Video artist Angelica Mesiti has last word on Venice Biennale
Video artist Angelica Mesiti will make a new installation for the Australian Pavilion at the Venice Biennale.
Video artist Angelica Mesiti has long been interested in unconventional and non-verbal methods of communication — from Morse code to long-distance whistling used in some Mediterranean cultures — but yesterday her message was direct.
“I’m on air, so very excited,” she said after being selected to represent Australia at the Venice Biennale contemporary art festival next year.
Mesiti, who grew up in Sydney and is now based in Paris, will make a new installation for the Australian Pavilion. She joins a distinguished gallery of Australian artists to show at Venice, including Bill Henson, Arthur Boyd, Rover Thomas and, last year, Tracey Moffatt.
Her appointment, announced by the Australia Council, is the first since contentious selection rules were introduced last year. The council invited artists to submit proposals to an expert panel chaired by artist and academic Callum Morton, ending what had been a closed process led by an independent commissioner.
The move prompted prominent art patrons Simon Mordant and Neil Balnaves to withdraw funding, saying it would produce a less than optimal exhibition.
Mesiti was selected from more than 70 submissions and a shortlist of five creative teams. She said she loved the “democratisation” of the selection process.

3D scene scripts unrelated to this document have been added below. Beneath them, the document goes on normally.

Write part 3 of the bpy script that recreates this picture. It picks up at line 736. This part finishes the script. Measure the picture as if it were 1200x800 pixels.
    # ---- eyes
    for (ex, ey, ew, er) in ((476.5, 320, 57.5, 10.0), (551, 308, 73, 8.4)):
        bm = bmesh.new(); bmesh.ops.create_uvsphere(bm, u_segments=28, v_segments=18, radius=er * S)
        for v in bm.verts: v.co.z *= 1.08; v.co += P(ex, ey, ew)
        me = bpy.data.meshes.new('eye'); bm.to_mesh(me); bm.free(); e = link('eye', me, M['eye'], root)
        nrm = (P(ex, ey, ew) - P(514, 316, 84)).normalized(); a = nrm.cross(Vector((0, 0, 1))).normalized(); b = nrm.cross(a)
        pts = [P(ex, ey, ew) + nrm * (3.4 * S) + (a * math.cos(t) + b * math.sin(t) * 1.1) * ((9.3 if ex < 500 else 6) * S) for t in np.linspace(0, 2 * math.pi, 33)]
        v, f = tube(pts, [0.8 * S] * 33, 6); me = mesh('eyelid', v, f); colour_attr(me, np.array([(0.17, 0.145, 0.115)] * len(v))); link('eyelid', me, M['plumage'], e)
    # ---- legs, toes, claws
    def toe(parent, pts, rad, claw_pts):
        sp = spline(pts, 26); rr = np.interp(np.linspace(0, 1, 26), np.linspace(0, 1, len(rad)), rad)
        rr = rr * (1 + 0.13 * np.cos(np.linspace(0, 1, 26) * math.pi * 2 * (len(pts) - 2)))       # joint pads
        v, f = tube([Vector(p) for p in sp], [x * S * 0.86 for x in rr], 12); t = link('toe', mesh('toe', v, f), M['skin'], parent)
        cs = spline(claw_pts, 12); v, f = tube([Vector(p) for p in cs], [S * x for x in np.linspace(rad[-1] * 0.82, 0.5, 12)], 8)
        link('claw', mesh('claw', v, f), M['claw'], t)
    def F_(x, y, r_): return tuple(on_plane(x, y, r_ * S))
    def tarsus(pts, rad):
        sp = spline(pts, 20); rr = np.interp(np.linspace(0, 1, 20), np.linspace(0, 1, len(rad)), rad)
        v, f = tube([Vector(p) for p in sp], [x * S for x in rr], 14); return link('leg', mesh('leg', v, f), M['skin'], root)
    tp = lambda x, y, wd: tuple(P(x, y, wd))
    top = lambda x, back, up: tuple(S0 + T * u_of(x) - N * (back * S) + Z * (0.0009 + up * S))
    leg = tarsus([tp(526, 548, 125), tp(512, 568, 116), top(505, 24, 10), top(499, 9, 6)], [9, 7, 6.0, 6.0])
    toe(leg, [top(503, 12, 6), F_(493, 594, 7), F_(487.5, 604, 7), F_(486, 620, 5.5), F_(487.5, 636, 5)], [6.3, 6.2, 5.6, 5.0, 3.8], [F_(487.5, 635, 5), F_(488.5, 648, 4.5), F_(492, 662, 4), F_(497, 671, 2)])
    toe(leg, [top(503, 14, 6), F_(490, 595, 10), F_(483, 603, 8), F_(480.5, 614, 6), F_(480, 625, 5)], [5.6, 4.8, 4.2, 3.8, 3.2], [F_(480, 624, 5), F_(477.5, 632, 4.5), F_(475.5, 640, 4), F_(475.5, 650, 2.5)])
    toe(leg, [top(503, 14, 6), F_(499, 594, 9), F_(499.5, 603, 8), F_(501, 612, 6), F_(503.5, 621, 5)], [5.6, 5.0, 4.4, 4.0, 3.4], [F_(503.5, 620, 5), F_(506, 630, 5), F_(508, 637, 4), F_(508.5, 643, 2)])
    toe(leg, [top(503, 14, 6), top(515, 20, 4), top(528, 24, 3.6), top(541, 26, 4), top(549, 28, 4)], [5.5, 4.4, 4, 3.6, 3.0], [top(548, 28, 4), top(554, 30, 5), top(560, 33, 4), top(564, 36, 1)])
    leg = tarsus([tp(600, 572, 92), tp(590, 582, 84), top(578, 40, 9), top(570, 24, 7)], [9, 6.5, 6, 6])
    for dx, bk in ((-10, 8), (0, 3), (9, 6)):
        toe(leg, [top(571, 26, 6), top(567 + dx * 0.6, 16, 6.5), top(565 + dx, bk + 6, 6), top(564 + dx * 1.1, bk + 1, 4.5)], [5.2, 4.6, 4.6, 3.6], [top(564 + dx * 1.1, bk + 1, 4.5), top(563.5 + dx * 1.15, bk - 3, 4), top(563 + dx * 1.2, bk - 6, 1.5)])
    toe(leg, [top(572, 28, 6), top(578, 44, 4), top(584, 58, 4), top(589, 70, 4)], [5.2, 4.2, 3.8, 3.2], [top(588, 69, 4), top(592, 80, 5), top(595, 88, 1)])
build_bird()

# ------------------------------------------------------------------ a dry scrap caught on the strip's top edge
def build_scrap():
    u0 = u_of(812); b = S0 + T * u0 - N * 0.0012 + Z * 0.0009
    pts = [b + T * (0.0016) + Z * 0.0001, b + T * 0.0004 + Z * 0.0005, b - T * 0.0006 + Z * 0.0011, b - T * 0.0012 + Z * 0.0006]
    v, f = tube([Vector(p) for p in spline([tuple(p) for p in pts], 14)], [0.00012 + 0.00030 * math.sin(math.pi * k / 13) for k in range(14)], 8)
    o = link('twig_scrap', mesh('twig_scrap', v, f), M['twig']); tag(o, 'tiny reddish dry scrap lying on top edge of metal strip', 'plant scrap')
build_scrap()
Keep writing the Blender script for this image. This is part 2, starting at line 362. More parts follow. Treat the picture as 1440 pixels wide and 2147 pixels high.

Exhibition curator Juliana Engberg said Mesiti’s Venice project would reflect the complexity of Australian society, its legislation, and “actions that challenge, revise and reinterpret those laws”. Mesiti’s work is on show at exhibitions in Denmark, the Adelaide Biennial and the National Gallery of Australia.
In previous video installations such as The Calling, The Colour of Saying and Nakh Removed, she has explored humanity’s capacity for non-verbal communication, including whistling, “singing” in sign language, and the Berber tradition of nakh or “hair dancing”.